Mientras leía los titulares de la prensa en el Ipad y disfrutaba de su primer café de la mañana escuchaba también los ecos de la conversación de la mesa de al lado, no era la primera vez que le sucedía... y era ya tarde para cambiarse de lugar porque aquel era un café pequeño, con pocas mesas y estaban ya todas ocupadas (tomó buena nota mental de que tenía que buscar un café más grande a una distancia razonable de su casa al tiempo que lamentaba lo largo que era el invierno y cuánto tardarían aún en estar de nuevo puestas las terrazas en las que aislarse del vecino de mesa era más fácil).
La discusión de la mesa de al lado era, como no podía ser de otro modo en un domingo electoral, si votas o no votas, qué votas, qué dicen las encuestas y, por supuesto, lo indecentes, obtusos y lerdos que eran todos los políticos sin excepción (y chorizos, todos). Una vez la conversación electoral demostró no dar para más, comenzaron las quejas acerca de los niños, que si el mío es un trasto, que si el tuyo no duerme, que si es un respondón, que si me han llamado del cole, que si va a suspender hasta las asignaturas del año pasado, que si ha salido al canalla de su padre o que si la abuela fuma... Y en estas estaban cuando llegó precisamente ella, la abuela.
Lamentó no haber comprado un gran periódico de papel tras el que esconder la risa que le produje ver entrar en acción a la abuela: llegó, se quitó el inmenso abrigo que llevaba puesto y se unió a la conversación como si la hubiese estado escuchando desde hacía minutos, es más, no sólo se unió, la dirigió y la monopolizó antes de pedir tres churros y un café (con sacarina y leche desnatada).
-No, no, no- decía con total, completo y absoluto convencimiento -a mi los míos no me rechistaban ¡ni se les ocurría! ¡vamos! ¡calientes se iban a la cama si hacía falta pero a mí ni mú!- se apartó un poco de la mesa para dejar que el camarero le sirviera el café y continuó su lista de soluciones mágicas -si está todo inventado ¿no quieres caldo? dos tazas ¿que no comes las lentejas? las cenas ¿qué suspendes? ¡no ves el sol en un mes! ¿me llaman del colegio? ¡el culo colorao que te llevas puesto!-.

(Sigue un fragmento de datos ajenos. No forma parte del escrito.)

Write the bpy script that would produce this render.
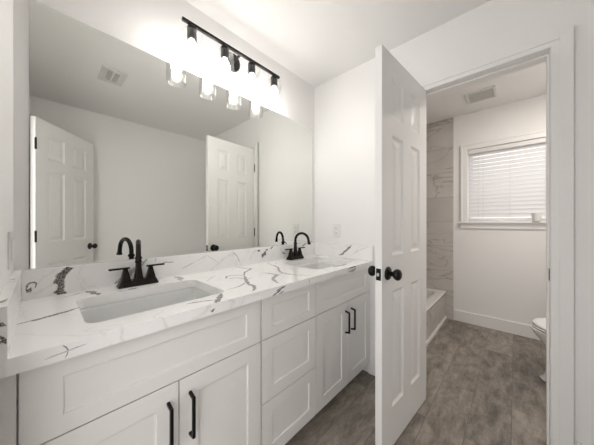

-Lo que os pasa ahora es que mimáis mucho, os andáis con muchos miramientos con los niños ¿dónde se ha visto? ¡ni que los parierais ya listos y estudiados!-.
Dedujo que ante tanto grito y convicción a su lado su migraña pronto se dispararía así que se levantó con parsimonia y se acercó a la barra para pagar su cafe -cierta razón tiene la mujer- comentaba un caballero en la barra a su acompañante -sí- le respondió ella -¿pero tú le dejarías a tus hijos?- él sonrió con cierta ironía -igual un rato...- ella escrutó su gesto para asegurarse de que se trataba de un mero sarcasmo.
Caminó a casa con paso ligero pensando en lo que había escuchado más que en lo que había leído en los periódicos (pocas novedades a aquellas horas tan tempranas de un domingo electoral), pensaba en lo resuelta que era aquella mujer que todo lo resolvía con el castigo de turno y la demostración diaria y constante de quien manda; pero pensó también en su amiga Yolanda que era el miedo y la indecisión hecha persona hasta el punto de que su hijo se había convertido en un pequeño dictador que mandaba tanto o más que la señora del ¿no quieres una taza? toma dos.
La conclusión era la misma, la de siempre, la que tenía siempre el menor margen de error, el equilibrio o, dicho en términos que hasta la señora del ordeno y mando hubiera entendido, ni tanto, ni tan calvo.